Class AB amp, how does thing even work with a negative base voltage?

[maark6000]

Not sure I understand how this circuit operates. The voltage divider is creating a negative voltage at the base of Q3 (-6.75 v), which from what I've been taught would not forward bias the transistor (+0.7 v ?), and thus there would be no current in the middle leg.
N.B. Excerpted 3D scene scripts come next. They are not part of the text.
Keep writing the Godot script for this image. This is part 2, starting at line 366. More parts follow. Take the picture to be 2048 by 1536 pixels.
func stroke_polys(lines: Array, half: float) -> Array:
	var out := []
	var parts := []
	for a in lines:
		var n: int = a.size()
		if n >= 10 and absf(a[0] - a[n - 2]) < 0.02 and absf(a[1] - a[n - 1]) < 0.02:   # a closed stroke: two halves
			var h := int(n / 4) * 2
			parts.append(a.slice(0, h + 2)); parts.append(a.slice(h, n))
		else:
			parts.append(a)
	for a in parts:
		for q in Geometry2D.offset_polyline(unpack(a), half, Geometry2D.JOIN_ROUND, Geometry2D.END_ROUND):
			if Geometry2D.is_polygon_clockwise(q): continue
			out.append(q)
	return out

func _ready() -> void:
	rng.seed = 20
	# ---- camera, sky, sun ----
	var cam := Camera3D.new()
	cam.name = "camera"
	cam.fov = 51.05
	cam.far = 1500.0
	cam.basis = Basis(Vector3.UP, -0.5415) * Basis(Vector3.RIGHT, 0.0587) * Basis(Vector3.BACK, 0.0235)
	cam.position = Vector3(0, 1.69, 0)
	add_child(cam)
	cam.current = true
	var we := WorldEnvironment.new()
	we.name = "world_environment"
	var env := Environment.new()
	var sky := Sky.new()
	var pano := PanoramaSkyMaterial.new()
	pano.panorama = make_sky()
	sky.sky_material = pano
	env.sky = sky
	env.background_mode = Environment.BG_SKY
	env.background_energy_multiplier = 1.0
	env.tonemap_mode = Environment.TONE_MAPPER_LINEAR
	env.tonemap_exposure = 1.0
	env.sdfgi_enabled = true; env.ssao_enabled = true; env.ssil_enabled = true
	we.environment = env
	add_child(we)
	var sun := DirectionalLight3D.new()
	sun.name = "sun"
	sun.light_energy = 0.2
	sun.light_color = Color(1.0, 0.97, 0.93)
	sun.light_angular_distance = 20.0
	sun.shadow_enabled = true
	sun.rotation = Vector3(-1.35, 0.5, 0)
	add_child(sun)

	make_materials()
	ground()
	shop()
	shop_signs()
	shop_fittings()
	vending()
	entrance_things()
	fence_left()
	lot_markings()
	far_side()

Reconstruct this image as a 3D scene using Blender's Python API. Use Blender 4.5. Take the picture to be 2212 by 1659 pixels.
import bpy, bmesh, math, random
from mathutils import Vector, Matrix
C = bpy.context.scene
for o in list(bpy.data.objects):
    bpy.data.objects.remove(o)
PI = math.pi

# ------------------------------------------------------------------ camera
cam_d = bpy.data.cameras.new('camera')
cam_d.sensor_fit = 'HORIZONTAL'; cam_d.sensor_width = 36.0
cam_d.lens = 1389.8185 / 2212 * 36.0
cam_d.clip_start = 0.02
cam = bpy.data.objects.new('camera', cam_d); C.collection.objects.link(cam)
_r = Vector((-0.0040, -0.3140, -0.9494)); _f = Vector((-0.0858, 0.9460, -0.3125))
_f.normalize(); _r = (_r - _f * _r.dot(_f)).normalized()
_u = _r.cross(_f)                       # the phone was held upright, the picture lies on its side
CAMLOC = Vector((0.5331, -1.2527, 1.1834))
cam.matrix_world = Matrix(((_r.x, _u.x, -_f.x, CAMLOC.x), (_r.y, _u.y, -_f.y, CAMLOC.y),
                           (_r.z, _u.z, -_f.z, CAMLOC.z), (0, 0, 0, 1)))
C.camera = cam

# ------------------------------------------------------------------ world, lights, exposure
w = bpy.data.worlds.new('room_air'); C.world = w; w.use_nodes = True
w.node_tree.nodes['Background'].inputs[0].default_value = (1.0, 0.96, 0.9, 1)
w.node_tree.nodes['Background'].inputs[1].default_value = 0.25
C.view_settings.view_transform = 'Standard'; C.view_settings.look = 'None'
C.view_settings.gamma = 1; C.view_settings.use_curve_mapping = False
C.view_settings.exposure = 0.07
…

The circuit does work, I was able to use the pot to balance the node between Q1 and Q2, and the circuit put out a 8.5 v (pp) signal before clipping.

what am I missing?

thanks as always!

 

[LvW]

Not sure I understand how this circuit operates. The voltage divider is creating a negative voltage at the base of Q3 (-6.75 v), which from what I've been taught would not forward bias the transistor (+0.7 v ?),

Transistor operation requires a voltage BETWEEN base and emitter of approx. 0.7 Volts. Look at the emitter potential!

 

[maark6000]

ah! there it is. thank you. with the small 2.7k emitter resistor, the emitter voltage would be around -7.5 v, enough to forward bias the transistor. So in calculating IE (VE/RE), I would get -2.78 mA. But what does the negative sign mean... current is still flowing from Q3 down to -Vcc, right? and if IE roughly equals IC, is IC also -2.78 mA?

 

[chuckey]

FYI the centre of the two diodes is always very close to 0V, else one output transistor is turned on more then the other, with the output terminal then not being at 0V. So the collector of Q3 is .7(diode volt drop) more negative then 0V i.e.- .7V.
Frank